According to Eiji Doi, professor emeritus at Shizuoka University who conducted the calculations, the group’s estimates are based on the government estimate that farming output is likely to drop by 3 trillion yen, but they also include impacts on related industries such as transportation and food processing which are predicted to suffer nearly three times as much damage as the agricultural sector.

TPP試算県別_01

As a result, the group estimated that incomes of farmers, companies and employees together will decrease 1.8 trillion yen, even taking into consideration the fact that the inflow of cheap agricultural products from abroad would reduce household cost burdens.

The group estimated the impact of tariff cuts according to each prefecture, giving priority to the prefecture’s own estimate if there is one. The group did not include in the estimates possible increase in Japan’s auto exports to the United States, as the two countries agreed on a moratorium in the preliminary negotiations held prior to Japan’s entry in the TPP talks to phase out tariff on U.S. imports of Japanese cars over a long period of time.

The group said that out of the 11.7 trillion yen drop in production, 6.4 trillion yen will be the decline affected by a drop in agricultural production within the prefecture, and 5.3 trillion yen affected by a drop in farming output in other prefectures. The impact of production drops in other prefectures was especially large for food product firms, as they procure raw materials within a broad supply chain in and out of the prefecture they are located.

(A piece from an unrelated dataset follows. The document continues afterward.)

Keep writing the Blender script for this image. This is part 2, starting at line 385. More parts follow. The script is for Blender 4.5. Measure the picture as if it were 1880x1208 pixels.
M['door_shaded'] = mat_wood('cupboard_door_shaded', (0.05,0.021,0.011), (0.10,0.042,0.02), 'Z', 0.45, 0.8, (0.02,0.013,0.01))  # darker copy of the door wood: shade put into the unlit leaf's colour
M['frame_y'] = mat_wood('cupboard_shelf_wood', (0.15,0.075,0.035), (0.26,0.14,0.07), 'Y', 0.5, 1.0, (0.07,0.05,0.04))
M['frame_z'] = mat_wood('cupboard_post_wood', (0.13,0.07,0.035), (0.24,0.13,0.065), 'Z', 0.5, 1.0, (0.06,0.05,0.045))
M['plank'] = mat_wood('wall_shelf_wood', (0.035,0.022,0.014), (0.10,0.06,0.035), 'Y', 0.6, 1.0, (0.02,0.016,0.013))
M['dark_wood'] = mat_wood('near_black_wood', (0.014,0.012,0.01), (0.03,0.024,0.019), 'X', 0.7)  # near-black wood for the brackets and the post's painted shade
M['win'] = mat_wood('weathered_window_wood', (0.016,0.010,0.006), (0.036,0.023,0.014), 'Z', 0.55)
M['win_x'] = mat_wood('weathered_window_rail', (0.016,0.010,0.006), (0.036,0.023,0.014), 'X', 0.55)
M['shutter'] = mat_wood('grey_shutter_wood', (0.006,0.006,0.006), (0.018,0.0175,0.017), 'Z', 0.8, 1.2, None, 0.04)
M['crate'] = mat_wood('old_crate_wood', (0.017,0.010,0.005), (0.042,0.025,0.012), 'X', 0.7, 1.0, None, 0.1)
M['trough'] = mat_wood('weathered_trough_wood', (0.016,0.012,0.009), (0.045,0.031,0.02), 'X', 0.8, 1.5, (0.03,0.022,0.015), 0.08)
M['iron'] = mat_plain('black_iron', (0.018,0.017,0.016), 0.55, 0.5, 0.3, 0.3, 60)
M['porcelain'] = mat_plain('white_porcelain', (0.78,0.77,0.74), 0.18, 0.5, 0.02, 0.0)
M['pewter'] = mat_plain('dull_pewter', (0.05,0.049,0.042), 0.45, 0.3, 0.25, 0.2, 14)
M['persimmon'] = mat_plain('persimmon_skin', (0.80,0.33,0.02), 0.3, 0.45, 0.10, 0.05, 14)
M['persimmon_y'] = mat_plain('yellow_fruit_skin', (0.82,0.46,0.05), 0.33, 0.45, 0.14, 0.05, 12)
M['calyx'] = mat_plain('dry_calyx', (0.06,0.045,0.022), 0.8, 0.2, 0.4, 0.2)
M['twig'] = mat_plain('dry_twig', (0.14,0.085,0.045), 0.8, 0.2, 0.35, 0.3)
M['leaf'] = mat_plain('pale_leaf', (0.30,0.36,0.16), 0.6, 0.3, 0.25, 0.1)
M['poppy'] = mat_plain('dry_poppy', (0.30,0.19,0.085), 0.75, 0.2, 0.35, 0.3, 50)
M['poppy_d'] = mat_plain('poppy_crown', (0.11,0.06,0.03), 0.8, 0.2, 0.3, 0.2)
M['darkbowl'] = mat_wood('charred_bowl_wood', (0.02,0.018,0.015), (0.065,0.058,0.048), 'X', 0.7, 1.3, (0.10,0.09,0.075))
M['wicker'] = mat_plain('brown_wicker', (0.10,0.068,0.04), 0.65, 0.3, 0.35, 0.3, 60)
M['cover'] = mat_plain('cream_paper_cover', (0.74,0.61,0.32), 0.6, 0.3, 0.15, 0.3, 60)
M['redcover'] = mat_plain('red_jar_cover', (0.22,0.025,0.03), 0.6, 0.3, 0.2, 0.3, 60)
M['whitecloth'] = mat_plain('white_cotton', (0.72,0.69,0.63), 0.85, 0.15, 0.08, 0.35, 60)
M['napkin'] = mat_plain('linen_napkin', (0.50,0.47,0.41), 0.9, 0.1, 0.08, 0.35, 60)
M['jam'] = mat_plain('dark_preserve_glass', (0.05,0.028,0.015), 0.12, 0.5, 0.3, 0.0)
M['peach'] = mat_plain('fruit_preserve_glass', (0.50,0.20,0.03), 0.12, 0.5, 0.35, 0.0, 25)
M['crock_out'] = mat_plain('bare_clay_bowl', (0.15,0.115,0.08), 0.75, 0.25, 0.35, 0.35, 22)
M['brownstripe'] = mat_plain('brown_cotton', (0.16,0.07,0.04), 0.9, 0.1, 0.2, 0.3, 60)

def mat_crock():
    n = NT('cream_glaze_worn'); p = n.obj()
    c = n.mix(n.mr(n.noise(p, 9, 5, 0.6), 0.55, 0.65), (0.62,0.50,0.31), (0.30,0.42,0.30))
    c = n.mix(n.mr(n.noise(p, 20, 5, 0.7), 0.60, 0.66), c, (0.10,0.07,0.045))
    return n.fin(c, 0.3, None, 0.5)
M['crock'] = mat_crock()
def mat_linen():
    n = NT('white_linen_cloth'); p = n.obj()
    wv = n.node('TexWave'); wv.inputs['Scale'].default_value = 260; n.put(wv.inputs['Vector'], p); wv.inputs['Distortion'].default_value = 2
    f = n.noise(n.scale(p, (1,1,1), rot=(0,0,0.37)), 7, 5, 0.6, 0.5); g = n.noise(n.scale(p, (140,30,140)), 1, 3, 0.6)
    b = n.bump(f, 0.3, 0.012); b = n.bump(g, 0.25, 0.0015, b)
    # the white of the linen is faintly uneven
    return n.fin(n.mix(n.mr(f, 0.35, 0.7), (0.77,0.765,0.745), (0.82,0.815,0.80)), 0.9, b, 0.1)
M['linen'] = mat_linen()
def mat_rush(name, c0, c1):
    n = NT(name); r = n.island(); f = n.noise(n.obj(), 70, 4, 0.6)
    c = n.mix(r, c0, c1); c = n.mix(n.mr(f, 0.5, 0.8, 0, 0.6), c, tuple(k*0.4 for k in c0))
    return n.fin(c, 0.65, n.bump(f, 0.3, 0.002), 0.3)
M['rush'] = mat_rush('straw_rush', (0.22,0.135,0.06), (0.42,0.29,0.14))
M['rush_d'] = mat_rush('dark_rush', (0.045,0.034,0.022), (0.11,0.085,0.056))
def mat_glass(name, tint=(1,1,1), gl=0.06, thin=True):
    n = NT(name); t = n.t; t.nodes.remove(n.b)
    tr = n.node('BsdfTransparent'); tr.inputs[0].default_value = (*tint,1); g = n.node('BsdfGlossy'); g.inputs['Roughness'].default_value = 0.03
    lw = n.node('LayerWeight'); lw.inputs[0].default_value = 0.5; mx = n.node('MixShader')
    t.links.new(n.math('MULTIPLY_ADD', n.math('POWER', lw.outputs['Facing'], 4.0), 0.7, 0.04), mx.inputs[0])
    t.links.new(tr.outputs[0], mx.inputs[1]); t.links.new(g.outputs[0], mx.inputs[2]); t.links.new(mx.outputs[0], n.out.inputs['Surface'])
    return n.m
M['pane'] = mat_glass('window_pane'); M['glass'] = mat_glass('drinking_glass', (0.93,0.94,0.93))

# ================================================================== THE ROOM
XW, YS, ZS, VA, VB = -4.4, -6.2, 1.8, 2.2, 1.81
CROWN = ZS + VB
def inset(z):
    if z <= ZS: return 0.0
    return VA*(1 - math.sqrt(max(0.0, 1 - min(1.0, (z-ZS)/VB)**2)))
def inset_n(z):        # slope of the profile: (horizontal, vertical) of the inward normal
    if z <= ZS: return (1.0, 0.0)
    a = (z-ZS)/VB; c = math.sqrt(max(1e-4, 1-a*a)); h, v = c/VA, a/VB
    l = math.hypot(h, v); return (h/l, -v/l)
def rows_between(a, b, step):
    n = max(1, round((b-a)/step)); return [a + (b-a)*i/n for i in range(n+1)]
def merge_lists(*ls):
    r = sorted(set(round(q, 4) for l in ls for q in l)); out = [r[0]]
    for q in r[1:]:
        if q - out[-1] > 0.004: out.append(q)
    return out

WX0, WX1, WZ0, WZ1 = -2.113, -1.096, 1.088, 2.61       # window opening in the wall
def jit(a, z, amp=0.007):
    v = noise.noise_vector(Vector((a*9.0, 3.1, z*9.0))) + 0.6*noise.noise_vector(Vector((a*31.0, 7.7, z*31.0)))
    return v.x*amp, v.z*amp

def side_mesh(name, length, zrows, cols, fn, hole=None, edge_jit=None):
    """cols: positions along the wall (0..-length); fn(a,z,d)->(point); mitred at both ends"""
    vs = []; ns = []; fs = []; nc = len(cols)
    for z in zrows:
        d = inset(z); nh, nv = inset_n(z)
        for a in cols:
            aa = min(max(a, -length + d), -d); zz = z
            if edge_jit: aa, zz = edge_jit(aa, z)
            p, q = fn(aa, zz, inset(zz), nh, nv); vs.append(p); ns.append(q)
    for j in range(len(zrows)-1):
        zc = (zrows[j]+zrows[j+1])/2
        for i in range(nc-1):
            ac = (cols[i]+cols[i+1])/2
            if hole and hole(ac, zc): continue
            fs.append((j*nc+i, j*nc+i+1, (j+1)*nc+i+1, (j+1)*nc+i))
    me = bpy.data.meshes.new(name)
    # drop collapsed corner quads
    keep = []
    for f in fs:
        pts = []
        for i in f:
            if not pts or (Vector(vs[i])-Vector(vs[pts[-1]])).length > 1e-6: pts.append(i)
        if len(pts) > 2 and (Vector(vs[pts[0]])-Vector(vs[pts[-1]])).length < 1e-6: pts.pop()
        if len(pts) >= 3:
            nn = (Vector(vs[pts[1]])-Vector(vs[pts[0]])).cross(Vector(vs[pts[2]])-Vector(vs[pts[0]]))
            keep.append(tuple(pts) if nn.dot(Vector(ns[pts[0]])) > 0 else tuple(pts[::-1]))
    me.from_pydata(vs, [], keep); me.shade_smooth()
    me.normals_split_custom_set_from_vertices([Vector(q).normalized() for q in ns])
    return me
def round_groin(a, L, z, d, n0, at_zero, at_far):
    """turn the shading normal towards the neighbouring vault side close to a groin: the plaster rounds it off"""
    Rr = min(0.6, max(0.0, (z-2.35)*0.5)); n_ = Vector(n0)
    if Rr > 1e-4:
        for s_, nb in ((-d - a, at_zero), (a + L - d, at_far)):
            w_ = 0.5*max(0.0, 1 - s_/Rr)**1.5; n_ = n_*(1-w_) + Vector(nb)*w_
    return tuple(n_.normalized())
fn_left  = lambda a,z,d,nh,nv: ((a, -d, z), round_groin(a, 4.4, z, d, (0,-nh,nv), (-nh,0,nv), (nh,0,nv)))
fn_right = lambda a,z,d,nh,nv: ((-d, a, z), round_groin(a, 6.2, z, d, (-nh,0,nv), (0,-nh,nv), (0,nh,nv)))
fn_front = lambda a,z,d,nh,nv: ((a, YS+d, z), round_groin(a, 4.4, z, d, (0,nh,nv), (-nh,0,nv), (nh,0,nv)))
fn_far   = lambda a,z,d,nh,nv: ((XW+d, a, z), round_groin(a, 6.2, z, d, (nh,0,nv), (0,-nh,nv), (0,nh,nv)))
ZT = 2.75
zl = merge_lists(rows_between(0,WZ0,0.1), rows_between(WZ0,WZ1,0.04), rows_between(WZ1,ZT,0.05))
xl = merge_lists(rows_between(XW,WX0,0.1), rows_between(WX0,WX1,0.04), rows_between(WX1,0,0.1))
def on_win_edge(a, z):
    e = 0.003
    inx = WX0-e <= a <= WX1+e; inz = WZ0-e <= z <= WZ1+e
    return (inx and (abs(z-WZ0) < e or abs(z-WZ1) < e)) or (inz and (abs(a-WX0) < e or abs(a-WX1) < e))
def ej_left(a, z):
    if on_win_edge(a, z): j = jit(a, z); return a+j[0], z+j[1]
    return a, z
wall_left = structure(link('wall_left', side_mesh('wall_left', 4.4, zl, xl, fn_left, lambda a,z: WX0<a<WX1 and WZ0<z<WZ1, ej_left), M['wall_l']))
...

In terms of prefecture, Hokkaido is estimated to suffer the biggest loss, with a production drop of 1.4 trillion yen including related industries, followed by 1.1 trillion yen for Tokyo and more than 400 billion yen each for Hyogo, Aichi and Chiba.

The impact would be particularly severe in metropolitan areas, where many firms in such related industries as food, fertilizers and agricultural chemicals production are located. The drop in production in the areas would be spurred also by shrinking household income.

The group said tariff eliminations would lead to 4.3 trillion yen fall in incomes of farmers, companies and employees put together. Meanwhile, the estimated reduction in household cost burdens due to inflow of cheap imports would be 2.5 trillion yen, not enough to cover up the loss in production.

The group estimated that incomes would decrease in almost all the prefectures.